Maurizio De Giovanni tra gli ospiti conclusivi della tre giorni di ‘Napoli città libro’, manifestazione dedicata al mondo dell’editoria, giunta ieri alla fine della sua quarta edizione.
Scrittore, autore ed ora presidente del ‘Premio Napoli’, rassegna letteraria partenopea, De Giovanni si rivolge al pubblico di lettori napoletani e non solo, salendo in cattedra per parlare del potere della scrittura.
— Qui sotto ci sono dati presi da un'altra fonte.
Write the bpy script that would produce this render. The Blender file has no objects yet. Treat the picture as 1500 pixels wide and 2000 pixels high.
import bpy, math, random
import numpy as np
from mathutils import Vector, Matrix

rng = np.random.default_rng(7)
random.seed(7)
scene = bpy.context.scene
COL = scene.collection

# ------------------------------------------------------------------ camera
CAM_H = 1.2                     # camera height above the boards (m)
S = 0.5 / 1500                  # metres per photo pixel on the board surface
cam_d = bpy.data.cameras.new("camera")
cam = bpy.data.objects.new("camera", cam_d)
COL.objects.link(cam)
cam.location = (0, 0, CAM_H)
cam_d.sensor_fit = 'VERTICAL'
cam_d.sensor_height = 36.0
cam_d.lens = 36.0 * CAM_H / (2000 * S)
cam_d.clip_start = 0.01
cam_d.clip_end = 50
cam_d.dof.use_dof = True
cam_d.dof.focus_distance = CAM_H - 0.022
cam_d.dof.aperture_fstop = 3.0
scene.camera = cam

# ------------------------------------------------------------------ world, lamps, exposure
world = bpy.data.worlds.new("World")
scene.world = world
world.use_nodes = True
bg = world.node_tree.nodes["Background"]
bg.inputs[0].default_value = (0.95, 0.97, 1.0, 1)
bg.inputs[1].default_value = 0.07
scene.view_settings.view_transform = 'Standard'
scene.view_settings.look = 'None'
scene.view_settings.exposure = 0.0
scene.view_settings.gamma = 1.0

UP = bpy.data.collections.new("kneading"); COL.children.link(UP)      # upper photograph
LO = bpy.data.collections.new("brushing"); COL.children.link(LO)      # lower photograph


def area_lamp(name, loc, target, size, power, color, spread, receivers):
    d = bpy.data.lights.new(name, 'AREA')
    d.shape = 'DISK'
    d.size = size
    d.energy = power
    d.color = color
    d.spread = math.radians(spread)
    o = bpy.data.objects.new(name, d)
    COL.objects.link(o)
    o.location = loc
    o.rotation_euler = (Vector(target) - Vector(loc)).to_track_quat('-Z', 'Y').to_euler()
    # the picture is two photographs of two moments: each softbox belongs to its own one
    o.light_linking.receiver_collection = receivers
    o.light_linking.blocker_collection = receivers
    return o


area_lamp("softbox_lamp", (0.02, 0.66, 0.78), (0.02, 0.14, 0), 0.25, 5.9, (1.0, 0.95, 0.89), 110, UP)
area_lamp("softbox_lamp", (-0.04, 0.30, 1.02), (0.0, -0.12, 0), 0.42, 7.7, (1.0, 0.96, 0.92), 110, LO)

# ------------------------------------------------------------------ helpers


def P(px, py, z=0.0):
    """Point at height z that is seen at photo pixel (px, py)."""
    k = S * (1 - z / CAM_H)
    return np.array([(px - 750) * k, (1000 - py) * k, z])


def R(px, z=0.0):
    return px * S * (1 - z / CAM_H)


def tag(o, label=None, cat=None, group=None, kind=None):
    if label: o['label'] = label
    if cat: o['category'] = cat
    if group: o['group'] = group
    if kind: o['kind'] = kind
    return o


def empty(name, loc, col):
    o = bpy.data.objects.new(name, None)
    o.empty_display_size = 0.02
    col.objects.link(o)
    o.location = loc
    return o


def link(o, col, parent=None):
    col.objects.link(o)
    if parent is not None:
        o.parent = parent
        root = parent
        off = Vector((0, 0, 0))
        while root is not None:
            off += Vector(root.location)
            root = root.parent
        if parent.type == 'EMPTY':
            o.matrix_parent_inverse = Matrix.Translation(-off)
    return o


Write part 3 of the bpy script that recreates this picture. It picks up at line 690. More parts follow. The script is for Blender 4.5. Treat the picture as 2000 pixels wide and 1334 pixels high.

“Napoli ha sempre avuto grandi riferimenti culturali: Ermanno Rea, Domenico Rea, Michele Piscopo e prima, per la generazione precedente, c’erano Salvatore Di Giacomo, Ferdinando Russo, i fratelli De Filippo, Eduardo Scarpetta, Raffaele Viviani, e potrei continuare. Per una volta, diciamocelo, che siamo orgogliosi di noi e che questa rassegna è bellissima e siamo fortunati ad averla, nonostante una certa stampa si sia anche divertita a cercare qualche ragione di polemica?”.
Lo scrittore coglie l’occasione per divulgare il suo pensiero sulla validità della manifestazione e lo fa approfittando di una nutrita presenza di giornalisti presenti al salone del libro napoletano. “Qui c’è solo la bella ragione di venire a parlare di libri – continua de Giovanni – lettura e scrittura sono due momenti individuali, ma queste sono occasioni in cui ci rivediamo tutti insieme ed un libro non diventa più un fatto singolare, ma collettivo”.
Maurizio, accorato narratore del mondo partenopeo, traccia successivamente l’idea del suo racconto perfetto: “Se esiste, è certamente quello che attiva l’immaginazione. Un libro gode del 50% di fortuna grazie alla linea visiva che attribuisce ad esso il lettore. Pessoa diceva che non esisterebbero libri se non ci fossero persone pronte a leggerlo. Un libro è perciò come una madre che dà da mangiare ai suoi figli e che se non lo facesse, gli negherebbe una crescita adeguata. Così è anche lo scrittore, che attraverso le sue parole, alimenta l’immaginazione di chi legge. Spesso mi si chiede la ragione per cui tratteggio in questo o in altro modo i miei personaggi – sottolinea lo scrittore – ed in riferimento soprattutto ai protagonisti de Il commissario Ricciardi, mi sento ripetere che ognuno ha le sue aspettative sull’evoluzione di uno di essi…ecco, se non ci fosse questa interazione tra autore e lettore, non esisterebbero storie allettanti; anzi, le storie finirebbero per restare chiuse in se stesse”.